Scripts that build scenes:
++++

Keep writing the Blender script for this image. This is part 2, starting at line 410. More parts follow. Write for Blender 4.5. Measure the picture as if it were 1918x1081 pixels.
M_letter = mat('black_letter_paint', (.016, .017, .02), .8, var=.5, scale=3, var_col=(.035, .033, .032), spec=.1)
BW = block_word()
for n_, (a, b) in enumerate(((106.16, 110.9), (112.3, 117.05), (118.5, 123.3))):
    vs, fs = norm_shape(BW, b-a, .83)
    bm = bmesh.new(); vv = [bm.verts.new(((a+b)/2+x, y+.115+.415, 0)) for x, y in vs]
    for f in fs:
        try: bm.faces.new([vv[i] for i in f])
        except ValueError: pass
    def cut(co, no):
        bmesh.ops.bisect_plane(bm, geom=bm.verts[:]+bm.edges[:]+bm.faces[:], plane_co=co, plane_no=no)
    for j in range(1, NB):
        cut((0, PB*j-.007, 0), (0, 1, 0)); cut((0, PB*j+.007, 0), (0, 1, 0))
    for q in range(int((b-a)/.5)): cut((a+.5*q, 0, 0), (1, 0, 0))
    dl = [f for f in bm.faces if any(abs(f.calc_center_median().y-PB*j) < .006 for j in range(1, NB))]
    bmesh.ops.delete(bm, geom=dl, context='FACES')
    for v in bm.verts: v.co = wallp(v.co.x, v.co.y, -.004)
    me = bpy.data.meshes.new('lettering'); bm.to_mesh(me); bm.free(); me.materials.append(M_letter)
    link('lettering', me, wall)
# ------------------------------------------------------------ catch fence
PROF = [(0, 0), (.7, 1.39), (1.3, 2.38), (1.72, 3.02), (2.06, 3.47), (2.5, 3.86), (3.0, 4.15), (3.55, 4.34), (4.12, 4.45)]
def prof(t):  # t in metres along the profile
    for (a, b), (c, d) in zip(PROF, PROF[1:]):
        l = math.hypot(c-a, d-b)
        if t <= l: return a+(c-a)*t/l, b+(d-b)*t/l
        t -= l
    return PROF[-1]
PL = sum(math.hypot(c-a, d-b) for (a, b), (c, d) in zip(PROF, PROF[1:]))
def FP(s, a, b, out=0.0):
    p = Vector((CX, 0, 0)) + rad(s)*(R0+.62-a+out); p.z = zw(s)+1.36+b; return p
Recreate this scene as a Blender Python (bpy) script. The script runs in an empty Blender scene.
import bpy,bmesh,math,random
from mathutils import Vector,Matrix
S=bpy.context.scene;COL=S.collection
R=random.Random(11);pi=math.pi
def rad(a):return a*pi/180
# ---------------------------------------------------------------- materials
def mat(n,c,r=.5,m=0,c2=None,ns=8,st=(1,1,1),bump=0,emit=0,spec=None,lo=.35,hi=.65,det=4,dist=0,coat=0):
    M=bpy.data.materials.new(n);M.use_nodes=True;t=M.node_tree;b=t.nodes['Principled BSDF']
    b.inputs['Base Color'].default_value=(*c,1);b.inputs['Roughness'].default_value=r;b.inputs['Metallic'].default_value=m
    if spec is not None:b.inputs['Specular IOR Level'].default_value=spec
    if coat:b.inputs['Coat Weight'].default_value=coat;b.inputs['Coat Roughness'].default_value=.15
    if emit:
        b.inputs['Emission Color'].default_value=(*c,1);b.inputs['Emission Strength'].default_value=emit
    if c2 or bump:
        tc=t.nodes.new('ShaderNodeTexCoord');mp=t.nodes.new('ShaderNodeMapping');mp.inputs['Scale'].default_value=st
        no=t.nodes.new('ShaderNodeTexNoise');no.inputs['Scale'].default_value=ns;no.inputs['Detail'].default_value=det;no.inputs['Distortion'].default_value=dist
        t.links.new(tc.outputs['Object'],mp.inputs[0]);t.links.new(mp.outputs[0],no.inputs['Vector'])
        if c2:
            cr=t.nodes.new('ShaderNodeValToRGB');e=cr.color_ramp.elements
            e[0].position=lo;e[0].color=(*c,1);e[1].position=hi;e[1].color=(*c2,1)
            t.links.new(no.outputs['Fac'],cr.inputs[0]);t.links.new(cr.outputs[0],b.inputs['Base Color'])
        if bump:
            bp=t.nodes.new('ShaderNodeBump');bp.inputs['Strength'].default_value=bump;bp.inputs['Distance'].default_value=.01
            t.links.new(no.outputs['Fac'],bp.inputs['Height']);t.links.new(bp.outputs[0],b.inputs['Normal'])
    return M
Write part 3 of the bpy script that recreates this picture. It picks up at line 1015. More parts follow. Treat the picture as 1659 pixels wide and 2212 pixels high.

++++

Reproduce the material above exactly; please quote every line of it.

# Full answer
Keep writing the Blender script for this image. This is part 2, starting at line 410. More parts follow. Write for Blender 4.5. Measure the picture as if it were 1918x1081 pixels.
M_letter = mat('black_letter_paint', (.016, .017, .02), .8, var=.5, scale=3, var_col=(.035, .033, .032), spec=.1)
BW = block_word()
for n_, (a, b) in enumerate(((106.16, 110.9), (112.3, 117.05), (118.5, 123.3))):
    vs, fs = norm_shape(BW, b-a, .83)
    bm = bmesh.new(); vv = [bm.verts.new(((a+b)/2+x, y+.115+.415, 0)) for x, y in vs]
    for f in fs:
        try: bm.faces.new([vv[i] for i in f])
        except ValueError: pass
    def cut(co, no):
        bmesh.ops.bisect_plane(bm, geom=bm.verts[:]+bm.edges[:]+bm.faces[:], plane_co=co, plane_no=no)
    for j in range(1, NB):
        cut((0, PB*j-.007, 0), (0, 1, 0)); cut((0, PB*j+.007, 0), (0, 1, 0))
    for q in range(int((b-a)/.5)): cut((a+.5*q, 0, 0), (1, 0, 0))
    dl = [f for f in bm.faces if any(abs(f.calc_center_median().y-PB*j) < .006 for j in range(1, NB))]
    bmesh.ops.delete(bm, geom=dl, context='FACES')
    for v in bm.verts: v.co = wallp(v.co.x, v.co.y, -.004)
    me = bpy.data.meshes.new('lettering'); bm.to_mesh(me); bm.free(); me.materials.append(M_letter)
    link('lettering', me, wall)
# ------------------------------------------------------------ catch fence
PROF = [(0, 0), (.7, 1.39), (1.3, 2.38), (1.72, 3.02), (2.06, 3.47), (2.5, 3.86), (3.0, 4.15), (3.55, 4.34), (4.12, 4.45)]
def prof(t):  # t in metres along the profile
    for (a, b), (c, d) in zip(PROF, PROF[1:]):
        l = math.hypot(c-a, d-b)
        if t <= l: return a+(c-a)*t/l, b+(d-b)*t/l
        t -= l
    return PROF[-1]
PL = sum(math.hypot(c-a, d-b) for (a, b), (c, d) in zip(PROF, PROF[1:]))
def FP(s, a, b, out=0.0):
    p = Vector((CX, 0, 0)) + rad(s)*(R0+.62-a+out); p.z = zw(s)+1.36+b; return p
Recreate this scene as a Blender Python (bpy) script. The script runs in an empty Blender scene.
import bpy,bmesh,math,random
from mathutils import Vector,Matrix
S=bpy.context.scene;COL=S.collection
R=random.Random(11);pi=math.pi
def rad(a):return a*pi/180
# ---------------------------------------------------------------- materials
def mat(n,c,r=.5,m=0,c2=None,ns=8,st=(1,1,1),bump=0,emit=0,spec=None,lo=.35,hi=.65,det=4,dist=0,coat=0):
    M=bpy.data.materials.new(n);M.use_nodes=True;t=M.node_tree;b=t.nodes['Principled BSDF']
    b.inputs['Base Color'].default_value=(*c,1);b.inputs['Roughness'].default_value=r;b.inputs['Metallic'].default_value=m
    if spec is not None:b.inputs['Specular IOR Level'].default_value=spec
    if coat:b.inputs['Coat Weight'].default_value=coat;b.inputs['Coat Roughness'].default_value=.15
    if emit:
        b.inputs['Emission Color'].default_value=(*c,1);b.inputs['Emission Strength'].default_value=emit
    if c2 or bump:
        tc=t.nodes.new('ShaderNodeTexCoord');mp=t.nodes.new('ShaderNodeMapping');mp.inputs['Scale'].default_value=st
        no=t.nodes.new('ShaderNodeTexNoise');no.inputs['Scale'].default_value=ns;no.inputs['Detail'].default_value=det;no.inputs['Distortion'].default_value=dist
        t.links.new(tc.outputs['Object'],mp.inputs[0]);t.links.new(mp.outputs[0],no.inputs['Vector'])
        if c2:
            cr=t.nodes.new('ShaderNodeValToRGB');e=cr.color_ramp.elements
            e[0].position=lo;e[0].color=(*c,1);e[1].position=hi;e[1].color=(*c2,1)
            t.links.new(no.outputs['Fac'],cr.inputs[0]);t.links.new(cr.outputs[0],b.inputs['Base Color'])
        if bump:
            bp=t.nodes.new('ShaderNodeBump');bp.inputs['Strength'].default_value=bump;bp.inputs['Distance'].default_value=.01
            t.links.new(no.outputs['Fac'],bp.inputs['Height']);t.links.new(bp.outputs[0],b.inputs['Normal'])
    return M
Write part 3 of the bpy script that recreates this picture. It picks up at line 1015. More parts follow. Treat the picture as 1659 pixels wide and 2212 pixels high.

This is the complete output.